My first thought: does this mean the bike path has been claimed by hipsters? How connected is the man in a hat to the JP Music Fest mascot, or perhaps walk signs in East Germany?
My second thought was more a resigned sigh.
What do you think?
my thoughts on graffitti are similar. i have a love/hate relationship with it. on a recent train ride, i saw some brilliant tags, but what do they mean to me? not many of them say anything worthwhile to the casual observer, even if they look cool.
then there is this overpass that i pass under on an almost daily basis where someone has scrawled in black spray paint “WAKE UP WE ARE LIED TO” and then there’s a little doodle of a cat, done as one job because i noticed it the first morning it appeared. so really it says “WAKE UP WE ARE LIED TO KITTY CAT”
it makes me smile almost every day because it’s so inscrutable! does it mean we are being lied to by cats? or are cats the ones we are to look to for the truth? and what lies must we wake up to and why are cats the mascot? cats are always sleeping! is the artist just trying to make me laugh every day? if so, they win. 🙂
Love that story! I laughed out loud to read “WAKE UP . . . KITTY CAT.”
I love it when the street art transforms the way you see something, or gives you a litte in to the artist’s world. I had a private commune with a long gone grafittiist when I noticed the words “you are too observant” painted on a wall up very high, maybe three stories.
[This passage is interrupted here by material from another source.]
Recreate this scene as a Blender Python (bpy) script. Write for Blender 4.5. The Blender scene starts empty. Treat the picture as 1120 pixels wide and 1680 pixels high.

I felt strangely complimented.
Thanks for visiting and for your comment, littlebikeblog!
I agree that it’s so satisfying to notice something written for too-observant eyes to catch. I tend to see those things, too.
Also, in the same vein, a friend told me a story about discovering beneath her desk at college, an entire child’s tea set that had been glued to the underside, completely out of sight.